Gift Aid is one of the simplest pieces of tax relief in the UK: tick a box, and the charity you support gets 25% more, funded by HMRC rather than your pocket. For higher earners there is an extra layer of relief that goes back to you personally. Yet many donors either forget to claim it or, occasionally, claim it when they should not.
When you make a donation, you give it out of income you have already paid tax on. Gift Aid lets the charity reclaim that basic-rate tax. The maths works because your donation is treated as the net of a larger gross amount that was taxed at 20%.
If you donate £100, that is treated as 80% of a £125 gross donation. The 20% tax on £125 is £25, which the charity reclaims from HMRC. So your £100 turns into £125 for the cause, the extra £25 being the basic-rate tax refunded.
The charity only ever reclaims the basic 20% rate. But if you pay tax at a higher rate, you have effectively overpaid, and you can claim the difference back yourself.
You make this claim through your Self Assessment return or by telling HMRC. See higher-rate tax for how the bands work.
Aisha is a higher-rate taxpayer (40%) and donates £400 to charity during 2025/26, ticking the Gift Aid box.
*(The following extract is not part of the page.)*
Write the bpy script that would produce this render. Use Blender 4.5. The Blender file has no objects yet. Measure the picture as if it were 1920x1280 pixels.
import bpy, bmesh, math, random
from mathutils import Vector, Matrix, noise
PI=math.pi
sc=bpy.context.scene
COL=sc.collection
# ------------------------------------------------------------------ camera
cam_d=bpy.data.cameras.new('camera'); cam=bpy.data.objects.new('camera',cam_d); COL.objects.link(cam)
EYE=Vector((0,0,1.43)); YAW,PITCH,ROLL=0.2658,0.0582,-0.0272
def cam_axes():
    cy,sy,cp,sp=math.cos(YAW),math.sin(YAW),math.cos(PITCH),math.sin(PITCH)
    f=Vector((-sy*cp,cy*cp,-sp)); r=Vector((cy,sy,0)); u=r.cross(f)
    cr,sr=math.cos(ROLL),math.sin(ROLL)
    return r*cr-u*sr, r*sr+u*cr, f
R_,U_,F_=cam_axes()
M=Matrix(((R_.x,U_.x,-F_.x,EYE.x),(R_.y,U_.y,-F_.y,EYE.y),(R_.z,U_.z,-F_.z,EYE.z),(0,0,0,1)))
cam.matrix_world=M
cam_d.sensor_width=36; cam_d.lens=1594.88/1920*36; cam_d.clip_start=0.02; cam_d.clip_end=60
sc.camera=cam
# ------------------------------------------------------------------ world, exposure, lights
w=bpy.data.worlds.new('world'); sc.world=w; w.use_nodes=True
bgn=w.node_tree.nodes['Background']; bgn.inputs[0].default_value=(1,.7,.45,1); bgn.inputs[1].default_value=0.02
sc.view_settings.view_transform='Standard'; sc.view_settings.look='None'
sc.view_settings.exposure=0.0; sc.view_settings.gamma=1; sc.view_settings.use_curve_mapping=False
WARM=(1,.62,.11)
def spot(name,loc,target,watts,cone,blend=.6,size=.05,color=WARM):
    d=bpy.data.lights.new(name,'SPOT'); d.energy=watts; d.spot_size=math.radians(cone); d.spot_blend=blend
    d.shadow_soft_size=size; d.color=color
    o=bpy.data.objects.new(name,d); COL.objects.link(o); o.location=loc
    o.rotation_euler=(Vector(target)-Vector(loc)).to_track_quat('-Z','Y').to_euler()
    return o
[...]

Step 1 — the charity's reclaim. Her £400 is the net of a £500 gross donation (£400 ÷ 0.80). The charity reclaims 20% of £500 = £100 from HMRC. The charity now has £500.
Step 2 — Aisha's personal relief. As a 40% taxpayer she can claim the difference between 40% and 20% on the £500 gross donation: 20% × £500 = £100, claimed back through Self Assessment.
| Who benefits | Amount | How |
|---|---|---|
| The charity receives | £500 | £400 gift + £100 Gift Aid |
| Aisha gets back | £100 | Higher-rate relief via Self Assessment |
| Aisha's true cost | £300 | £400 − £100 relief |
So a £500 benefit to the charity costs Aisha just £300. Run your income through the salary calculator to confirm your marginal rate first.
There is one important catch. You can only Gift Aid donations if you have paid at least as much income tax or capital gains tax in the tax year as all the charities will reclaim on your gifts. If you donate £400 with Gift Aid, charities reclaim £100, so you must have paid at least £100 in tax that year.
If you have not, perhaps your income is below the £12,570 Personal Allowance, HMRC can ask you to repay the shortfall. This is why non-taxpayers and many low-income pensioners should leave the Gift Aid box unticked. Gift Aid can also be applied to charity shop sales of your donated goods and to some membership subscriptions, but the same tax-paid rule always applies.
Gift Aid is the closest thing to free money in the tax system, but only if you have paid the tax it reclaims. Tick the box as a taxpayer; leave it blank if you are not.